Dutch Square or Red Square

Anyway, we finally dragged ourselves out of Jonker Street into The Dutch Square or more popularly known as the Red Square (for obvious reasons). Situated in the heart of Malacca/Melaka are: (clockwise) The Stadthuys or the Museum of History and Ethnography which is said to be the oldest remaining Dutch colonial building in Southeast Asia; Christ Church (arguably the most photographed); and the clock tower.

We immediately moved on to St. Paul’s Hill. For some reason, going up was reminiscent of Mt. Tapyas in Coron…only the steps are tiled. Nothing much to see here except the ruins of St. Paul’s Church with Dutch and Portuguese tombstones inside, and the statue of St. Francis Xavier outside.
Why must a church ruin be always named after St. Paul? If you’ve been to Macau, you’ll know what I’m talking about. Google ‘St. Paul’s ruins’ and you’ll find that there’s also a monastery ruin in the United Kingdom.

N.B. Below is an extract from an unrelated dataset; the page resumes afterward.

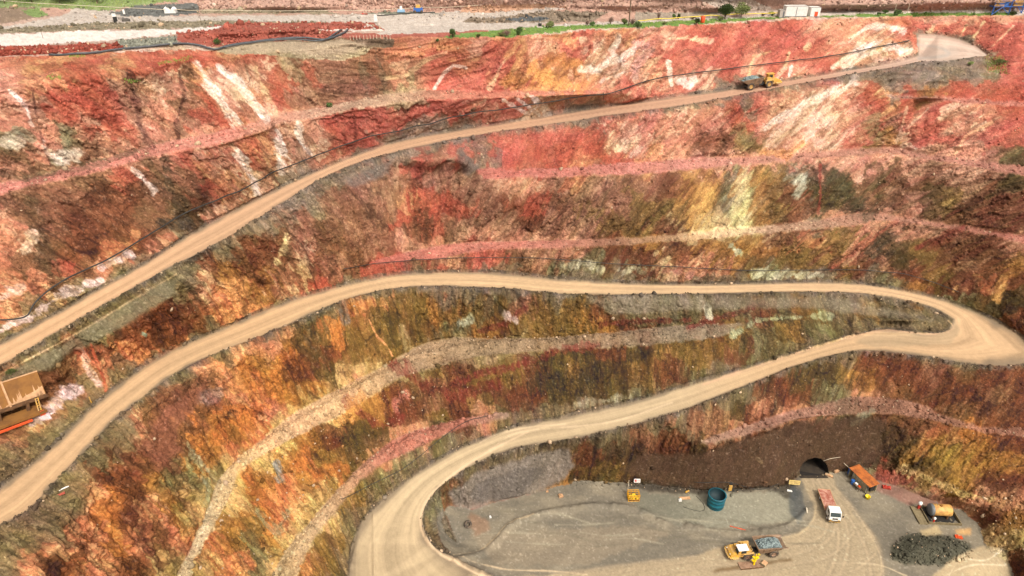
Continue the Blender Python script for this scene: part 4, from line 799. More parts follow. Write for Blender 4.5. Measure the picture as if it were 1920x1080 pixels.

Clearly, someone’s got issues with structures named after the saint.
‘This church was originally a small chapel built by a Portuguese Captain called Duarto Coelho in 1521 A.D. and called “Nosa Senhora – Our Lady of the Hill”.
When the Dutch took over Melaka from the Portuguese, they changed its name to St. Paul’s Church and used it for 112 years until the Christ Church was completed in 1753.
Old tombstones found inside the ruins bear silent testimony to the final resting place of several Dutch and Portuguese nationals.’ – some excerpts from the stone marker outside the ruins.
Menara Taming Sari (revolving observation deck)


From St. Paul’s Hill, I could see the revolving observation deck and the galleon or the Maritime Museum (Muzium Sumadera; not in the picture). It looks kinda close but I figured it was quite a walk, so we went back to The Stadthuys and thought maybe we should hire a trishaw instead.

 Colorful trishaws
Frustrated sagalas :p
For a five-minute ride, the RM10.00 per head is unreasonable. But hey, it’s not every day you get a chance to ride a colorful trishaw with Ricky Martin songs blasting on the speakers.
Replica of Portuguese ship: Flor De La Mar
Maritime Museum (Muzium Samudera)
For a minimum admission fee, you could go inside the museum but we’re happy just taking its picture from outside. Our original agenda, anyway, is the Melaka River Cruise. The jetty (Muara Jetty) is just a few steps away from the Maritime Museum.

TIP: There’s an arcade (Medan Samudera) just across the museum which sell cheaper souvenir items than the ones in The Stadthuys. Malaysian snacks can be bought for 3 packs at RM10.00. Kids’ shirts are at RM10.00 a piece and of very good quality.

Melaka River Cruise at RM15.00

For me, the highlight of our Melaka tour was the Melaka River Cruise. The cruise starts either at Muara Jetty with a view of the posh Casa del Rio hotel on the other side of the river bank or from Taman Rempah Jetty (other end of the river).
Jambatan Old Bus Station
The round trip cruise takes 45 minutes. As you go along, you get to listen to a recorded narration explaining the significance of each section of the river in Melaka’s history.
You’ll also pass by a modest amusement park aptly named Pirate Park.
The park consists of a Ferris wheel, swinging pirate ship, flying fox, rock climbing wall and trampoline.

   Near the end of the river (if coming from Muara Jetty) is Kampung Morten which is a traditional Malay village and living museum (Villa Sentosa). Most of these houses are already hundreds of years old.
My favorite has got to be the murals along Melaka River
Melaka River Cruise at night as seen from our window
I would suggest doing the river cruise at night when the structures along the river (especially Pirate Park) are illuminated with colorful lights. Then the next morning, walk along the riverbanks so you can appreciate the murals up close like what we did.